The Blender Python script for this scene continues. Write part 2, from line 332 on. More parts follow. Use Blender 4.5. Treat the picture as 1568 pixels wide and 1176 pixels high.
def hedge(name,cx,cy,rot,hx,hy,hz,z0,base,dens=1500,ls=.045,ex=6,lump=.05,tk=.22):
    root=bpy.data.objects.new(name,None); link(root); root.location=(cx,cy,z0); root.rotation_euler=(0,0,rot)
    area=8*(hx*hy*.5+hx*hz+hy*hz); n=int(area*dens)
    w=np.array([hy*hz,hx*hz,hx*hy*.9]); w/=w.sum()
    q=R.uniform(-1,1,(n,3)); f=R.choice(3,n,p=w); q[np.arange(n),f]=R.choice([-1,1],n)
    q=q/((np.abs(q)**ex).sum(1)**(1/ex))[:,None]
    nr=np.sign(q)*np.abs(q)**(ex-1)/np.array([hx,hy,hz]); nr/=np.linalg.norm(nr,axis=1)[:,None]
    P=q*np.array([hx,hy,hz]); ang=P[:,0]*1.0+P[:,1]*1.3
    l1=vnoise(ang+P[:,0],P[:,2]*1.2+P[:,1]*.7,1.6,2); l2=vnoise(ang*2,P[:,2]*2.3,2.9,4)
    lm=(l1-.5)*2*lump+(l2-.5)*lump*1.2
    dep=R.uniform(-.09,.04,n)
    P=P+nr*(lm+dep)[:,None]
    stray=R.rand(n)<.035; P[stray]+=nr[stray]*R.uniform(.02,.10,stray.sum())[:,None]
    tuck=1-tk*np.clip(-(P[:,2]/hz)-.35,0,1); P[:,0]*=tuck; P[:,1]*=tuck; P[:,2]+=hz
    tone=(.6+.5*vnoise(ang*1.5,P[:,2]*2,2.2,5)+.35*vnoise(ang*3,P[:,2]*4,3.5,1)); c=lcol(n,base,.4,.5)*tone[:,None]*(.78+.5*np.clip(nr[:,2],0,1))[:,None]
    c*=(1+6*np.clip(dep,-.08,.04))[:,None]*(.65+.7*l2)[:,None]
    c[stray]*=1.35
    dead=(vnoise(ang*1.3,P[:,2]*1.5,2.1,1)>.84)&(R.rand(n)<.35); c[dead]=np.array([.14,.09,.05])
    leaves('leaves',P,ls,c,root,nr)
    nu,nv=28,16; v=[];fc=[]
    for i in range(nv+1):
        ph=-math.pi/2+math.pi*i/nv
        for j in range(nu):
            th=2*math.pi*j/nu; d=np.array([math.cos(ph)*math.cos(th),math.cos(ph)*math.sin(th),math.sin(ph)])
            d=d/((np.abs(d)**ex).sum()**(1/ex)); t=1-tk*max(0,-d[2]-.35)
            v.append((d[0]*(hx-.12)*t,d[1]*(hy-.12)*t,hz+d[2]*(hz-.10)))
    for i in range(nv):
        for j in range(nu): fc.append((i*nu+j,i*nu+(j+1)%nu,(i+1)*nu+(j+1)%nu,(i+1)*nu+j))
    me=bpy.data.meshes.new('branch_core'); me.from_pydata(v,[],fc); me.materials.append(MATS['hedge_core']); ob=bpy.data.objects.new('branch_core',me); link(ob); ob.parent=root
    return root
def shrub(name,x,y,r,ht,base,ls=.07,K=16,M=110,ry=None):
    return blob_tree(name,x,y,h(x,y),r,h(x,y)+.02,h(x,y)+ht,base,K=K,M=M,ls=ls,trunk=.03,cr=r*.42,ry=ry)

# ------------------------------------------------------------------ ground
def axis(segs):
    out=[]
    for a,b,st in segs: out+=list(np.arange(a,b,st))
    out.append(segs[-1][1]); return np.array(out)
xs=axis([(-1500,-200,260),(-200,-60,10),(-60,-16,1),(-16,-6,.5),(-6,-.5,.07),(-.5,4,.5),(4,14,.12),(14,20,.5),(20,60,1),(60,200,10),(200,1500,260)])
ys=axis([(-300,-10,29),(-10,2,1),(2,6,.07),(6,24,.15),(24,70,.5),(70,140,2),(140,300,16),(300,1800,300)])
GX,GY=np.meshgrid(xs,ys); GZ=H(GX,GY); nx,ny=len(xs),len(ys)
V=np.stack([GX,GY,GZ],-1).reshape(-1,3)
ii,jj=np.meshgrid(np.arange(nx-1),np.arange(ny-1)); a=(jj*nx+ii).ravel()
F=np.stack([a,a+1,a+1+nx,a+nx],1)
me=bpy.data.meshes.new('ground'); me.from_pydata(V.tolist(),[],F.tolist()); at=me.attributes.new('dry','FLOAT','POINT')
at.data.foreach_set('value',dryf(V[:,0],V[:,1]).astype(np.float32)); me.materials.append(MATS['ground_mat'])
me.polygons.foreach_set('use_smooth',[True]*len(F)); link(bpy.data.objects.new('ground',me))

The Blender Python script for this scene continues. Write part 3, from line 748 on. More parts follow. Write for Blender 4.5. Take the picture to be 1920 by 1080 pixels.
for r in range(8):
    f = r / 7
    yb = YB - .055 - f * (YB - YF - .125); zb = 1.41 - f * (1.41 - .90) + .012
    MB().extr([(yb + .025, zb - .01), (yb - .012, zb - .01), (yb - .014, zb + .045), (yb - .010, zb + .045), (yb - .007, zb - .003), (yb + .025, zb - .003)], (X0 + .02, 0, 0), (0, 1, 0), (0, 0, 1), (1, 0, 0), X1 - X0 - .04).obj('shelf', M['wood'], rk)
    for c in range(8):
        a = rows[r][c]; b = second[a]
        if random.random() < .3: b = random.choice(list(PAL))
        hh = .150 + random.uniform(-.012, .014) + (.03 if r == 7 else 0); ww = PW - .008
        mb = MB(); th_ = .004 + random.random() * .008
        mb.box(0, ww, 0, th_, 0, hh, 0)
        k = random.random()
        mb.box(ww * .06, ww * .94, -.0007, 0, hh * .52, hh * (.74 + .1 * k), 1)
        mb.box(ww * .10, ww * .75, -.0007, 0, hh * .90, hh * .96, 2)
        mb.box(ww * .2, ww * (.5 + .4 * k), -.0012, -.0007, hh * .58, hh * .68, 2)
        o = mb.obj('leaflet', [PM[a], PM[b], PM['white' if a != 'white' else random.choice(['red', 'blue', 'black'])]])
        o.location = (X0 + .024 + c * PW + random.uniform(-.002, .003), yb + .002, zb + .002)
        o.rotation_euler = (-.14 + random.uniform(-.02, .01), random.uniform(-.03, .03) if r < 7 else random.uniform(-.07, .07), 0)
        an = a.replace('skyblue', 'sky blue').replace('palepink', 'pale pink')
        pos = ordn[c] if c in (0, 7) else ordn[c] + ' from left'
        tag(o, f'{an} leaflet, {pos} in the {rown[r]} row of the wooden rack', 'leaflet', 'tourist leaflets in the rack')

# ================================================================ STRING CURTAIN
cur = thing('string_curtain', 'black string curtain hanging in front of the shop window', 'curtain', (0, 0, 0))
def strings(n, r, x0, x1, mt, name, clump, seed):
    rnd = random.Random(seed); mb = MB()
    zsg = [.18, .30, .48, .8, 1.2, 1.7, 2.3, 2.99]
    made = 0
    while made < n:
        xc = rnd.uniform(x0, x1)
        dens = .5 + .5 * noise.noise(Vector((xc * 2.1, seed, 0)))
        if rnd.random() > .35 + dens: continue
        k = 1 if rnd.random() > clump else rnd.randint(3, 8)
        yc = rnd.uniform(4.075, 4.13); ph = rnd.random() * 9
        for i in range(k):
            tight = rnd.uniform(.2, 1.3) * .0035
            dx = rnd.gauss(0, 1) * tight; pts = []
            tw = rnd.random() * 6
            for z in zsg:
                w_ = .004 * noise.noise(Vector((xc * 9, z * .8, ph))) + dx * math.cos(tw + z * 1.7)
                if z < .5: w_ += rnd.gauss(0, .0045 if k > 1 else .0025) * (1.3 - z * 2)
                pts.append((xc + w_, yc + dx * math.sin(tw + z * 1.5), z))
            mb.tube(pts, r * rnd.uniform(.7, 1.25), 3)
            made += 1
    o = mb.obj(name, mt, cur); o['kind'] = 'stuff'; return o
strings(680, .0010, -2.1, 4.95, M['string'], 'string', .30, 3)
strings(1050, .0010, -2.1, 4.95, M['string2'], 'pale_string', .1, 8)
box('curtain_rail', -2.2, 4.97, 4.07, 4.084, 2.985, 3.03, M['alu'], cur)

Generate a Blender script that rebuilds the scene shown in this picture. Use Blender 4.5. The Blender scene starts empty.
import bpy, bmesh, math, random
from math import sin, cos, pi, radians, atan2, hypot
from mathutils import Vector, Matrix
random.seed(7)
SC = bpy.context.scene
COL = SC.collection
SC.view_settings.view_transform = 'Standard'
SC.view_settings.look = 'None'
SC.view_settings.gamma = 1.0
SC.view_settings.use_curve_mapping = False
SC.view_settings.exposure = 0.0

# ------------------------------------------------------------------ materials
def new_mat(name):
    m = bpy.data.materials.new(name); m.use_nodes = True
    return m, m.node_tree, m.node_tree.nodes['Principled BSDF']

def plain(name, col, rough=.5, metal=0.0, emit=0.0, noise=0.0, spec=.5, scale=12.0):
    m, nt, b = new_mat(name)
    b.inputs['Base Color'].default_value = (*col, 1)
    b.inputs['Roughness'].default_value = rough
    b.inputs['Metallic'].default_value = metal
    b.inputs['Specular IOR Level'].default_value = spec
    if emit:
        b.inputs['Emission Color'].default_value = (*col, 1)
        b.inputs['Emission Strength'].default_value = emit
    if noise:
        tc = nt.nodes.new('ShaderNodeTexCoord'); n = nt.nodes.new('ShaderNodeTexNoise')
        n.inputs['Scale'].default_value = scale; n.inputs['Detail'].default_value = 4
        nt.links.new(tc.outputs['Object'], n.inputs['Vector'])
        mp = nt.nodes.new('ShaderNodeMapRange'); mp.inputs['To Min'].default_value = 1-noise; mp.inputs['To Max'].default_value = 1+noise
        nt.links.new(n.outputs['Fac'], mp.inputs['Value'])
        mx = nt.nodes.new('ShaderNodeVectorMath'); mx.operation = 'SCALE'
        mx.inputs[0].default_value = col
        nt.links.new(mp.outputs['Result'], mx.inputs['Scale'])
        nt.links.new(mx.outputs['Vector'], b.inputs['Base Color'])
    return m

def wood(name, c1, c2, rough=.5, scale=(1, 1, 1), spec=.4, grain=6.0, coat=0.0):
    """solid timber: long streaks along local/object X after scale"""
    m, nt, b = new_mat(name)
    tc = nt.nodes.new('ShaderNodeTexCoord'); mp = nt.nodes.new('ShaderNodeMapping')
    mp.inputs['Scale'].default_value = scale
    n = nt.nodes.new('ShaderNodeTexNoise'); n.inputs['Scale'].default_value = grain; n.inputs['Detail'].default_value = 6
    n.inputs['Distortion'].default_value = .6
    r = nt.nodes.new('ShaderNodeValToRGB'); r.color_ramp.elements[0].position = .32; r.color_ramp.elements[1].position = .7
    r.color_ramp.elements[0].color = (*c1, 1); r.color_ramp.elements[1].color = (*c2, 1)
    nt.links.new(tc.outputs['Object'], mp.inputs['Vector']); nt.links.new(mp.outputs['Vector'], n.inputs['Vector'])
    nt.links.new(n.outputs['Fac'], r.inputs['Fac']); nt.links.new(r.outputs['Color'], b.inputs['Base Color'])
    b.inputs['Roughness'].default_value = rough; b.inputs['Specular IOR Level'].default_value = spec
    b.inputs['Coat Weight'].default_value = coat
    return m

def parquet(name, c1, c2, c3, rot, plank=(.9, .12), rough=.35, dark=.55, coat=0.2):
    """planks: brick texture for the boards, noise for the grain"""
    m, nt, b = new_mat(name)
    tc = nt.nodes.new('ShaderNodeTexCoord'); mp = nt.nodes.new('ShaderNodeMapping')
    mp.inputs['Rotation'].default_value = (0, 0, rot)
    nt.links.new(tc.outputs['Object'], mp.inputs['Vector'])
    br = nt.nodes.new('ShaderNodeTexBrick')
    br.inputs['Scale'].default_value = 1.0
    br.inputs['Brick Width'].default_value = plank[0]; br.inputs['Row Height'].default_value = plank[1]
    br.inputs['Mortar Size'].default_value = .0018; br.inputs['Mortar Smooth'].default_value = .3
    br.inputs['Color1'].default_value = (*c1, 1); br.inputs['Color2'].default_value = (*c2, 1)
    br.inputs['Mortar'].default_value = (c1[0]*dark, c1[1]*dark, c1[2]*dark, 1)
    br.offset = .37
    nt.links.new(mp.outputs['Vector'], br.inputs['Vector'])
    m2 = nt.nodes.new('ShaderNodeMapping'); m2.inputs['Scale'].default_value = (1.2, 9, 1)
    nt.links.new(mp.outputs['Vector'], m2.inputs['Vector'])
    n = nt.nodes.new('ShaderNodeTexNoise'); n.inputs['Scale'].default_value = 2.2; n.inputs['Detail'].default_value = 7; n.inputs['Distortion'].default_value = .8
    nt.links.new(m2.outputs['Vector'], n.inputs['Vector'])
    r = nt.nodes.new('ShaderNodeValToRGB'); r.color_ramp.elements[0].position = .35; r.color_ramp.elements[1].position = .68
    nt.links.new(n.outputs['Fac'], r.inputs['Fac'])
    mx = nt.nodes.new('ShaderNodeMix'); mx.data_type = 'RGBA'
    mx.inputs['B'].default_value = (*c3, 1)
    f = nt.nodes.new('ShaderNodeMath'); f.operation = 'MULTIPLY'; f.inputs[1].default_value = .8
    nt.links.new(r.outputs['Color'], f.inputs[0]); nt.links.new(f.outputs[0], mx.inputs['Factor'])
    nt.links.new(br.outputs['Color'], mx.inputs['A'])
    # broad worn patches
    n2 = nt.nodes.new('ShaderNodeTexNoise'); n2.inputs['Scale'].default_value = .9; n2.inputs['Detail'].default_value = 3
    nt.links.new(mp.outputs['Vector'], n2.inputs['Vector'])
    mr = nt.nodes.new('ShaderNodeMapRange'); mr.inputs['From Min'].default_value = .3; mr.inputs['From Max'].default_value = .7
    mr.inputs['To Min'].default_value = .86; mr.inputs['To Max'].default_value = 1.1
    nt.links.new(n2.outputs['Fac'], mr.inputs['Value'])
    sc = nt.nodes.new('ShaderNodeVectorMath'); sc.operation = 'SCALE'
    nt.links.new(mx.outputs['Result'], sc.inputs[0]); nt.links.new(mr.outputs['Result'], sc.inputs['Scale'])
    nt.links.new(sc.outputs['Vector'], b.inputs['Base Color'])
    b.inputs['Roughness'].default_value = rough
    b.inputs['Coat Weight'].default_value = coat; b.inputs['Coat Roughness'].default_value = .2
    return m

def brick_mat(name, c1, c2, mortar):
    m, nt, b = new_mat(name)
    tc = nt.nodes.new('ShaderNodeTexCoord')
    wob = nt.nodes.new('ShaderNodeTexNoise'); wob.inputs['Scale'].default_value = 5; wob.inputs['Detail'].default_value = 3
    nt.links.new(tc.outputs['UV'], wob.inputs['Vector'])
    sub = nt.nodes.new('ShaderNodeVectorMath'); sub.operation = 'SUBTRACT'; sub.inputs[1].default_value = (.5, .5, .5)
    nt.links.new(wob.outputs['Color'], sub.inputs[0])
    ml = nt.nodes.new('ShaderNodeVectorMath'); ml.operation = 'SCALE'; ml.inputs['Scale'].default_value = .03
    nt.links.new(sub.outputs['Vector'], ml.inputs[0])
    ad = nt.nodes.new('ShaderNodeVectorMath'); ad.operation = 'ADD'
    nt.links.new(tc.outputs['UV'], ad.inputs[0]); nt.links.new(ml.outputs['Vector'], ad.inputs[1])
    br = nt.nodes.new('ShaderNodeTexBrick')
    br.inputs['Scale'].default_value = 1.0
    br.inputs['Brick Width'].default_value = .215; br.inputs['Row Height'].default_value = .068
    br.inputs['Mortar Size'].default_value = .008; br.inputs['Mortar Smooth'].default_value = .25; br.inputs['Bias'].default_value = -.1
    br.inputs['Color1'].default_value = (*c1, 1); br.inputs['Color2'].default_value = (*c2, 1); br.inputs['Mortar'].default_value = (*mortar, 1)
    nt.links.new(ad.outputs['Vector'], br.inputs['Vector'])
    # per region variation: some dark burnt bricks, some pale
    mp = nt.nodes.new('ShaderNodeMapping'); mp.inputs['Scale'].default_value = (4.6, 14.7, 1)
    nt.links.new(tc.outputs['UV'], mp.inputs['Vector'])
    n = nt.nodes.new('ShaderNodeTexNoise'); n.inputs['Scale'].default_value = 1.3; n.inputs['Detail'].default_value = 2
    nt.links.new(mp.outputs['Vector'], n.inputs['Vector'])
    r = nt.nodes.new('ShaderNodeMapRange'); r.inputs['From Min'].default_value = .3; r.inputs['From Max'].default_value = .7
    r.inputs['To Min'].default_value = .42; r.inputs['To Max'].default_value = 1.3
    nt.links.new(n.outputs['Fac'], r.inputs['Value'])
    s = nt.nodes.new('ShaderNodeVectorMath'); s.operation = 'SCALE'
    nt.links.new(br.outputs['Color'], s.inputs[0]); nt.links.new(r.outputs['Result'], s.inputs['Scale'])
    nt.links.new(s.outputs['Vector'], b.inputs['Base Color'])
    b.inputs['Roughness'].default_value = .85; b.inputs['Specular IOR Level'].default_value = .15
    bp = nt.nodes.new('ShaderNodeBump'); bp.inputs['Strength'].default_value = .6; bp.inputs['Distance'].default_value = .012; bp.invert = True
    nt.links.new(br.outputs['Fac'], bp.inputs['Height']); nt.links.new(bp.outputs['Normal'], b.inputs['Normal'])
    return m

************

■ Exercise aim: Report every line containing the word "MATS" from the listing above.

■ Answer to the exercise:
    me=bpy.data.meshes.new('branch_core'); me.from_pydata(v,[],fc); me.materials.append(MATS['hedge_core']); ob=bpy.data.objects.new('branch_core',me); link(ob); ob.parent=root
at.data.foreach_set('value',dryf(V[:,0],V[:,1]).astype(np.float32)); me.materials.append(MATS['ground_mat'])